> [Task goal] Give back exactly the lines from the beginning of the listing below to the line holding "return [done(trunk), done(st)]", both ends included; the pictures stay out.
====== Data in this exercise
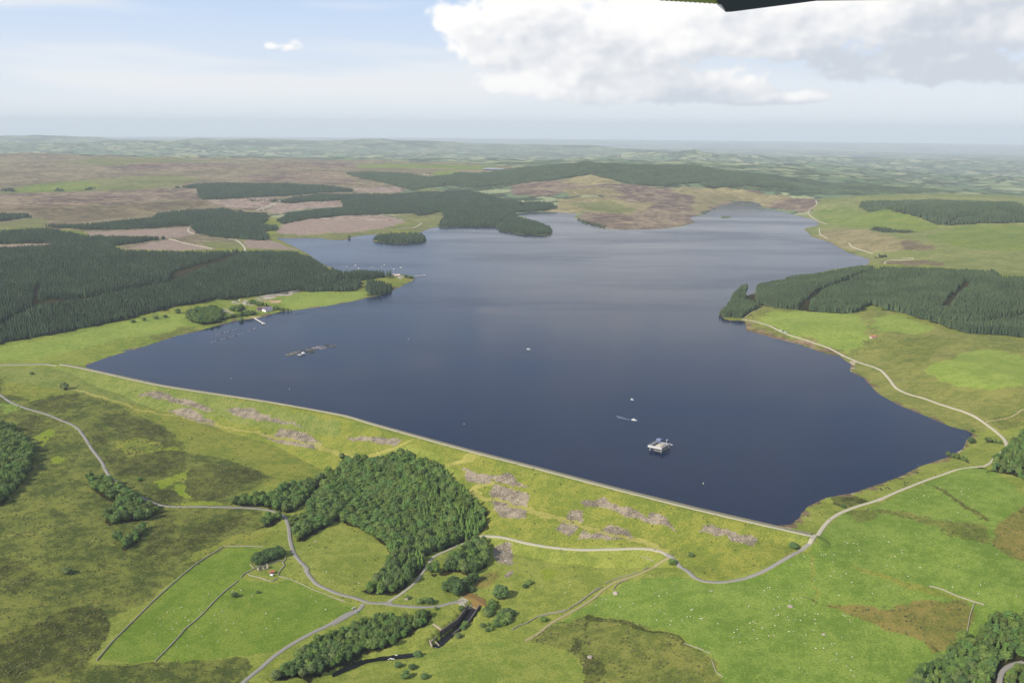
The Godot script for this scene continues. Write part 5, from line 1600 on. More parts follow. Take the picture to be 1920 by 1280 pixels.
func broadleaf_mesh(sd: int) -> Array:
	rng.seed = sd
	var trunk := begin()
	tube(trunk, PackedVector3Array([Vector3(0, -0.03, 0), Vector3(0.01, 0.22, 0.0), Vector3(0.02, 0.6, 0.02)]), 0.03, 6, 0.012)
	for k in 4:
		var a := k * 1.7 + rng.randf()
		tube(trunk, PackedVector3Array([Vector3(0.01, 0.2 + 0.08 * k, 0), Vector3(cos(a) * 0.22, 0.45 + 0.08 * k, sin(a) * 0.22)]), 0.014, 4, 0.006)
	var st := begin()
	# a lumpy body with leaf clumps all over it
	lump(st, Vector3(0, 0.54, 0), Vector3(0.21, 0.34, 0.21), 0.22, 6, 9)
	for k in 3:
		var a := k * 2.1 + rng.randf()
		lump(st, Vector3(cos(a) * 0.13, rng.randf_range(0.36, 0.62), sin(a) * 0.13), Vector3(0.17, 0.2, 0.17), 0.2, 4, 7)
	for k in 90:
		var d := Vector3(rng.randfn(), rng.randfn() * 0.9 + 0.2, rng.randfn()).normalized()
		leaf_clump(st, Vector3(0, 0.54, 0) + d * Vector3(0.25, 0.37, 0.25) * rng.randf_range(0.8, 1.12), rng.randf_range(0.035, 0.07))
	return [done(trunk), done(st)]


func leaf_clump(st: SurfaceTool, c: Vector3, s: float) -> void:
	var q := Basis.from_euler(Vector3(rng.randf() * TAU, rng.randf() * TAU, rng.randf() * TAU))
	var v := []
	for d in [Vector3.RIGHT, Vector3.UP, Vector3.BACK, Vector3.LEFT, Vector3.DOWN, Vector3.FORWARD]:
		v.append(c + q * (d * s * rng.randf_range(0.55, 1.35)))
	for f in [[0, 1, 2], [1, 3, 2], [3, 4, 2], [4, 0, 2], [1, 0, 5], [3, 1, 5], [4, 3, 5], [0, 4, 5]]:
		tri(st, v[f[0]], v[f[2]], v[f[1]])


func joined(parts: Array) -> ArrayMesh:
	var st := SurfaceTool.new()
	for p: Mesh in parts:
		st.append_from(p, 0, Transform3D())
	return st.commit()


var avoid := []   # [line, half width] that stay free of trees


func gaps_near(poly: PackedVector2Array) -> Array:
	var r := bounds(poly).grow(20)
	var out := []
	for a in avoid:
		var line: PackedVector2Array = a[0]
		for i in line.size() - 1:
			if r.intersects(Rect2(line[i], Vector2.ZERO).expand(line[i + 1]).grow(1)):
				out.append([line[i], line[i + 1], a[1] * a[1]])
	return out


func plant(poly: PackedVector2Array, spacing: float) -> PackedVector2Array:
	var out := PackedVector2Array()
	var r := bounds(poly)
	var gaps := gaps_near(poly)
	var nx := int(r.size.x / spacing) + 1
	var nz := int(r.size.y / (spacing * 0.9)) + 1
	for j in nz:
		for i in nx:
			var p := Vector2(r.position.x + (i + 0.5 * (j % 2) + rng.randf_range(-0.32, 0.32)) * spacing, r.position.y + (j + rng.randf_range(-0.32, 0.32)) * spacing * 0.9)
			if not Geometry2D.is_point_in_polygon(p, poly):
				continue
			var free := true
			for g in gaps:
				if Geometry2D.get_closest_point_to_segment(p, g[0], g[1]).distance_squared_to(p) < g[2]:
					free = false
					break
			if free:
				out.append(p)
	return out


const FOREST_LABELS := {
	"A1": "dark spruce plantation along the shore behind the lakeside visitor centre", "A2": "broad dark spruce plantation inland of the long forest ride", "A3": "long narrow spruce belt at the foot of the brown moor", "A4": "spruce block with a pale forest road round its edge by the inlet", "A5": "big rectangular spruce block bordering the purple heather",
	"A6": "tiny strip of spruces in the felled ground", "A7": "spruce belt between two felled areas", "A8": "dark spruce block beside a green field at the moor edge", "B1": "large spruce forest with a wooded headland reaching into the lake", "B2": "huge hazy spruce forest clothing the rounded far hill", "IS": "spruces covering the small island in the inlet",
	"PN": "spruces on the fishing point reaching into the lake", "PN2": "pale young trees along the edge of the point's meadow", "PN3": "small trees at the waterside corner of the point's meadow", "R1": "hazy spruce plantation on the far green ridge", "R2": "great spruce plantation cut by narrow rides, reaching a blunt wooded headland",
	"FW1": "small dark copse at the far edge of the green moor fields", "FW2": "small dark copse in the middle of the green moor fields", "FW3": "small dark copse nearest the big rectangular plantation", "HC": "scattered pines along the heather promontory's shore", "HC2": "knot of pines at the promontory's lowest shore", "DC": "dark clump by the cove road", "DC2": "low dark scrub in a fold of the far green hillside",
}
var spruce_trees := []   # [position, height, width, label]


func even_aged(name_of: String) -> bool:
	return name_of in ["R1", "R2", "B2"]


func build_forests() -> void:
	for r in ride_lines:
		avoid.append([pts(r[2]), r[1] * 0.5])
	for r in road_lines:
		avoid.append([pts(r[3]), r[2] * 0.5 + 3.0])
	var kinds := []
	for k in 3:
		kinds.append(conifer_mesh(40 + k, 5, [0.22, 0.25, 0.20][k]))
	rng.seed = 77
	var green := paint(0.031, 0.054, 0.027, 0.95)
	var pale_green := paint(0.045, 0.072, 0.033, 0.95)
	var singles := []
	var plots := []
	for f in forests:
		var spots := plant(pts(f[3]), f[2])
		plots.append([f, spots])
		if f[0] in ["A1", "R2", "PN"]:
			for i in spots.size():
				singles.append([spots[i].length(), f[0], i])
	singles.sort_custom(func(a, b): return a[0] < b[0])
	var own := {}
	for s in singles.slice(0, 295):
		own["%s %d" % [s[1], s[2]]] = true
	var protos := []
	for plot in plots:
		var f: Array = plot[0]
		var spots: PackedVector2Array = plot[1]
		var where: Array[Transform3D] = []
		var tint: Array[Color] = []
		for i in spots.size():
			var p := spots[i]
			if hummock.get_noise_2d(p.x * 1.7 - 500.0, p.y * 1.7) > 0.42 and not own.has("%s %d" % [f[0], i]):
				continue   # gaps left by the wind
			var stand := 0.5 + 0.5 * hummock.get_noise_2d(p.x * 0.6 + 900.0, p.y * 0.6)
			var even := even_aged(f[0])
			var h: float = f[1] * (rng.randf_range(0.9, 1.06) if even else rng.randf_range(0.72, 1.14)) * (0.82 + 0.36 * stand)
			var w := h * rng.randf_range(0.85, 1.2) * clampf(f[2] / 6.4, 1.0, 2.4) * 0.98
			if f[0] in ["HC", "HC2"]:
				w = h * 0.9
			var turn := rng.randf() * TAU
			var g := (rng.randf_range(0.78, 1.22) if even else rng.randf_range(0.6, 1.4)) * (0.62 + 0.76 * stand)
			var c := Color(g * rng.randf_range(0.9, 1.2), g, g * rng.randf_range(0.85, 1.1))
			if own.has("%s %d" % [f[0], i]):
				var v := rng.randi() % 3
				if protos.is_empty():
					for k in 6:
						var t := thing("spruce_tree", "", "tree")
						t.set_meta("group", "spruces along the plantation edges")
						put("trunk", kinds[k % 3][0], paint(0.10, 0.075, 0.05), t)
						var gg: float = [0.85, 1.0, 1.15, 1.2, 0.9, 1.05][k]
						put("crown", kinds[k % 3][1], paint(0.033 * gg, 0.056 * gg, 0.027 * gg, 0.95), t)
						protos.append(t)
				var label: String = "tall spruce in the front rows of the plantation behind the visitor centre shore"
				if f[0] == "R2":
					label = "tall spruce at the meadow edge of the plantation cut by narrow rides"
				elif f[0] == "PN":
					label = "tall spruce standing on the wooded fishing point"
				var pick := rng.randi() % 6
				var src: Node3D = protos[pick]
				label = ["dark ", "mid-green ", "light ", "pale green ", "darkish ", "green "][pick] + ("lofty " if h > f[1] * 1.02 else "short ") + label.trim_prefix("tall ")
				if not src.has_meta("placed"):
					src.set_meta("placed", true)
					src.position = on_ground(p)
					src.rotation.y = turn
					src.scale = Vector3(w, h, w)
					src.set_meta("label", label)
				else:
					copy_thing(src, "spruce_tree", label, on_ground(p), turn, Vector3(w, h, w))
				continue
			where.append(Transform3D(Basis(Vector3.UP, turn).scaled_local(Vector3(w, h, w)), on_ground(p, -0.3)))
			tint.append(c)
		var k := forests.find(f) % 3
		var o := scatter("spruce_forest", joined(kinds[k]), pale_green if even_aged(f[0]) else green, where, tint)
		tag(o, FOREST_LABELS[f[0]], "forest", "")
	for t in protos:
		if t.has_meta("placed"):
			t.remove_meta("placed")
		else:
			t.free()


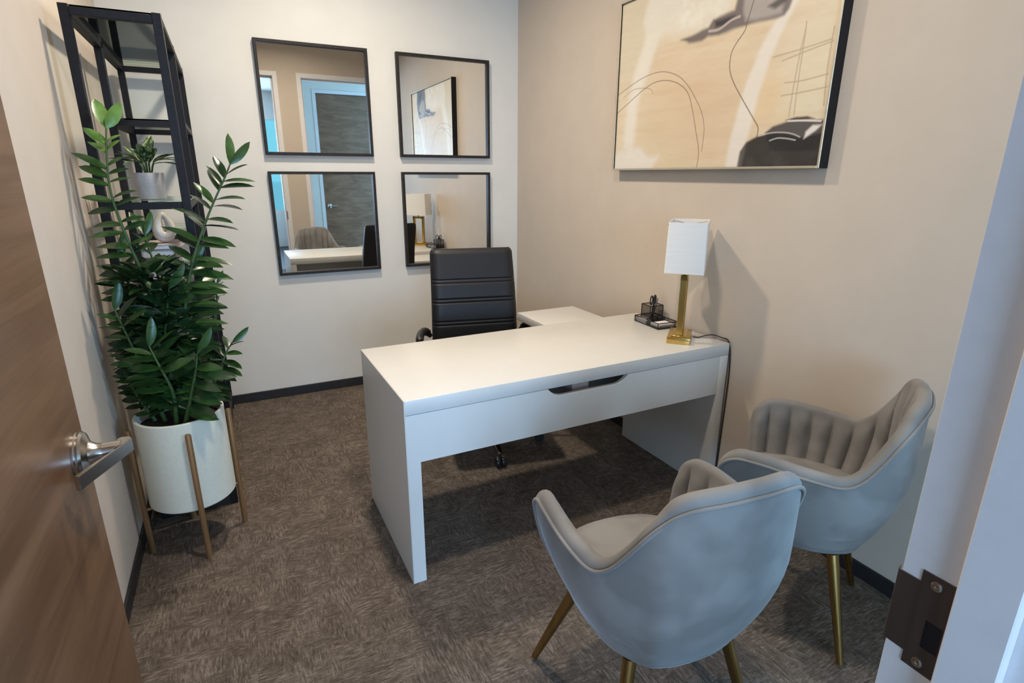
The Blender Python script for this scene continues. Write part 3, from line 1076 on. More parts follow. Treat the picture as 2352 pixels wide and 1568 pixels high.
============
> [Written response]
The Godot script for this scene continues. Write part 5, from line 1600 on. More parts follow. Take the picture to be 1920 by 1280 pixels.
func broadleaf_mesh(sd: int) -> Array:
	rng.seed = sd
	var trunk := begin()
	tube(trunk, PackedVector3Array([Vector3(0, -0.03, 0), Vector3(0.01, 0.22, 0.0), Vector3(0.02, 0.6, 0.02)]), 0.03, 6, 0.012)
	for k in 4:
		var a := k * 1.7 + rng.randf()
		tube(trunk, PackedVector3Array([Vector3(0.01, 0.2 + 0.08 * k, 0), Vector3(cos(a) * 0.22, 0.45 + 0.08 * k, sin(a) * 0.22)]), 0.014, 4, 0.006)
	var st := begin()
	# a lumpy body with leaf clumps all over it
	lump(st, Vector3(0, 0.54, 0), Vector3(0.21, 0.34, 0.21), 0.22, 6, 9)
	for k in 3:
		var a := k * 2.1 + rng.randf()
		lump(st, Vector3(cos(a) * 0.13, rng.randf_range(0.36, 0.62), sin(a) * 0.13), Vector3(0.17, 0.2, 0.17), 0.2, 4, 7)
	for k in 90:
		var d := Vector3(rng.randfn(), rng.randfn() * 0.9 + 0.2, rng.randfn()).normalized()
		leaf_clump(st, Vector3(0, 0.54, 0) + d * Vector3(0.25, 0.37, 0.25) * rng.randf_range(0.8, 1.12), rng.randf_range(0.035, 0.07))
	return [done(trunk), done(st)]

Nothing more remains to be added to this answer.